Extracted data entries:
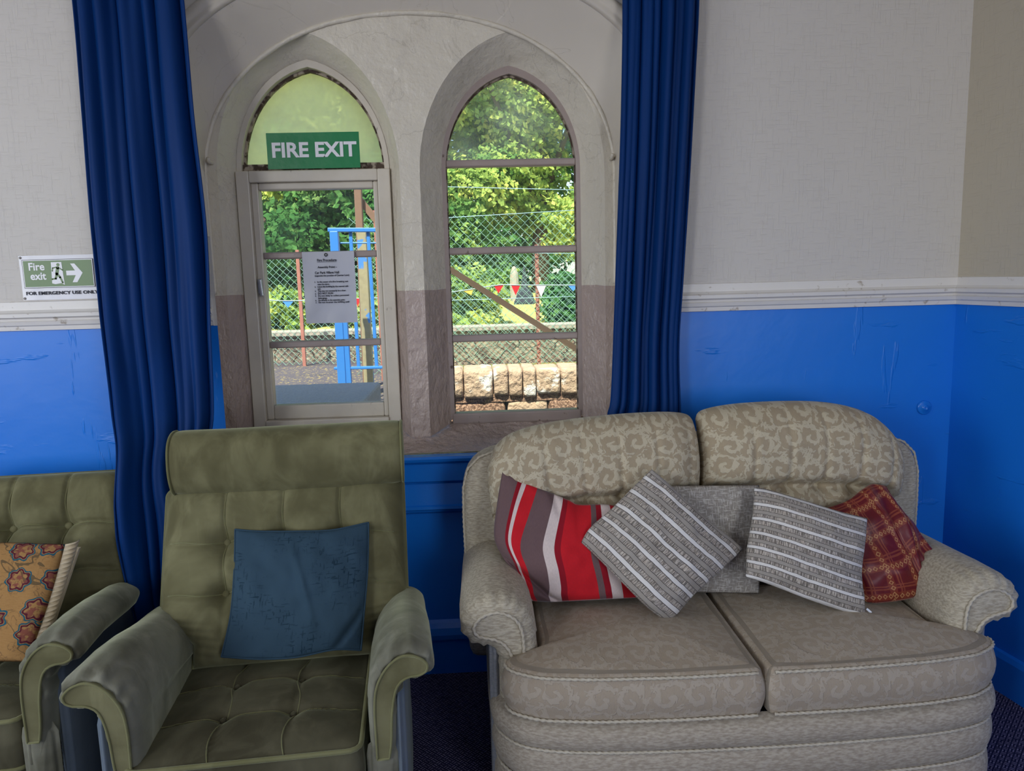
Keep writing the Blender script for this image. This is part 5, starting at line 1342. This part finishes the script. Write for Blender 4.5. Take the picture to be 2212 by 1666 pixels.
# hedge-like tree on the left (behind the casement)
Z0 = zr
tree('bushy_tree', 'dense rounded green tree filling the upper left casement', (-1.9, 9.2, Z0), 1.2, .10, blobs(1, 26, 0, 1.45, 1.35, .6, .9, .35, .6), 36000, .042, M['leaf_c'], 11)
ZF = 1.2
tree('broadleaf_tree', 'yellow green tree whose crown fills the left pointed pane', (-2.9, 13, ZF), 2.2, .13, blobs(2, 34, 0, 2.5, 1.5, .9, 1.9, .5, .85), 50000, .055, M['leaf_b'], 12)
tree('broadleaf_tree', 'tall sunlit tree seen through the right pointed pane', (1.15, 13.2, ZF), 2.2, .14, blobs(3, 34, 0, 2.75, 1.3, .9, 1.9, .42, .75), 56000, .05, M['leaf_b'], 13)
tree('broadleaf_tree', 'green tree behind the wires in the right window', (-.75, 12.4, ZF), 1.6, .10, blobs(4, 26, .2, 1.15, 1.0, .8, .95, .30, .5), 30000, .042, M['leaf_a'], 14)
tree('broadleaf_tree', 'darker tree far back across the field', (3.4, 19, ZF), 2.5, .16, blobs(5, 34, 0, 3.0, 3.2, 1.3, 2.6, .8, 1.3), 30000, .10, M['leaf_c'], 15)
tree('broadleaf_tree', 'far green tree closing the view on the left', (-4.4, 18, ZF), 2.5, .16, blobs(6, 34, 0, 3.0, 3.2, 1.3, 2.6, .8, 1.3), 30000, .10, M['leaf_a'], 16)
tree('shrub', 'leafy shrub low in the left window beside the post', (-1.85, 8.75, Z0 - .1), .4, .03, blobs(7, 12, 0, .38, .75, .25, .22, .18, .30), 9000, .035, M['leaf_b'], 17, 'shrub')
p = at(1010, 640, 8.3); tree('shrub', 'bright leafy shrub at the lower left of the right window', (p.x - .02, 8.55, Z0 - .1), .4, .03, blobs(8, 14, 0, .30, .30, .25, .28, .16, .28), 9000, .035, M['leaf_b'], 18, 'shrub')
p = at(1225, 640, 8.6); tree('shrub', 'dark green shrub at the right edge of the right window', (p.x + .1, 8.6, Z0 - .1), .4, .03, blobs(9, 14, 0, .28, .22, .25, .25, .16, .26), 8000, .035, M['leaf_c'], 19, 'shrub')
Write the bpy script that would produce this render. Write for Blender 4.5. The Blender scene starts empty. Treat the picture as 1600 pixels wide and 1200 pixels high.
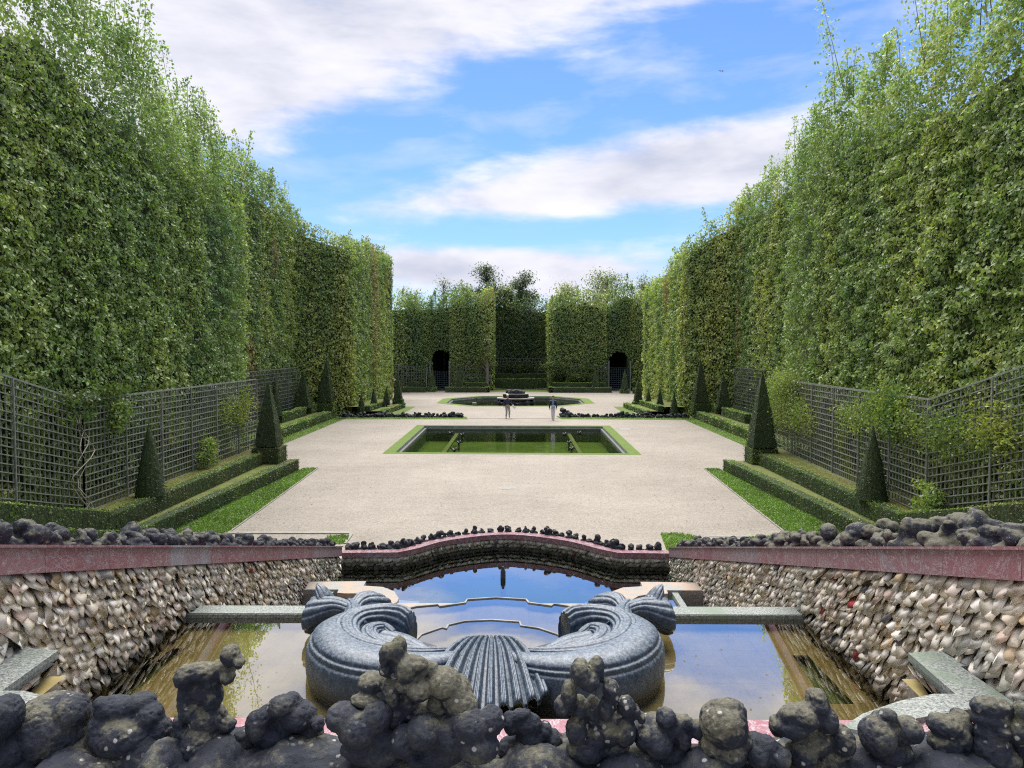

• Exercise instructions: Copy the records above exactly, omitting every picture.

• Final answer:
Keep writing the Blender script for this image. This is part 5, starting at line 1342. This part finishes the script. Write for Blender 4.5. Take the picture to be 2212 by 1666 pixels.
# hedge-like tree on the left (behind the casement)
Z0 = zr
tree('bushy_tree', 'dense rounded green tree filling the upper left casement', (-1.9, 9.2, Z0), 1.2, .10, blobs(1, 26, 0, 1.45, 1.35, .6, .9, .35, .6), 36000, .042, M['leaf_c'], 11)
ZF = 1.2
tree('broadleaf_tree', 'yellow green tree whose crown fills the left pointed pane', (-2.9, 13, ZF), 2.2, .13, blobs(2, 34, 0, 2.5, 1.5, .9, 1.9, .5, .85), 50000, .055, M['leaf_b'], 12)
tree('broadleaf_tree', 'tall sunlit tree seen through the right pointed pane', (1.15, 13.2, ZF), 2.2, .14, blobs(3, 34, 0, 2.75, 1.3, .9, 1.9, .42, .75), 56000, .05, M['leaf_b'], 13)
tree('broadleaf_tree', 'green tree behind the wires in the right window', (-.75, 12.4, ZF), 1.6, .10, blobs(4, 26, .2, 1.15, 1.0, .8, .95, .30, .5), 30000, .042, M['leaf_a'], 14)
tree('broadleaf_tree', 'darker tree far back across the field', (3.4, 19, ZF), 2.5, .16, blobs(5, 34, 0, 3.0, 3.2, 1.3, 2.6, .8, 1.3), 30000, .10, M['leaf_c'], 15)
tree('broadleaf_tree', 'far green tree closing the view on the left', (-4.4, 18, ZF), 2.5, .16, blobs(6, 34, 0, 3.0, 3.2, 1.3, 2.6, .8, 1.3), 30000, .10, M['leaf_a'], 16)
tree('shrub', 'leafy shrub low in the left window beside the post', (-1.85, 8.75, Z0 - .1), .4, .03, blobs(7, 12, 0, .38, .75, .25, .22, .18, .30), 9000, .035, M['leaf_b'], 17, 'shrub')
p = at(1010, 640, 8.3); tree('shrub', 'bright leafy shrub at the lower left of the right window', (p.x - .02, 8.55, Z0 - .1), .4, .03, blobs(8, 14, 0, .30, .30, .25, .28, .16, .28), 9000, .035, M['leaf_b'], 18, 'shrub')
p = at(1225, 640, 8.6); tree('shrub', 'dark green shrub at the right edge of the right window', (p.x + .1, 8.6, Z0 - .1), .4, .03, blobs(9, 14, 0, .28, .22, .25, .25, .16, .26), 8000, .035, M['leaf_c'], 19, 'shrub')
Write the bpy script that would produce this render. Write for Blender 4.5. The Blender scene starts empty. Treat the picture as 1600 pixels wide and 1200 pixels high.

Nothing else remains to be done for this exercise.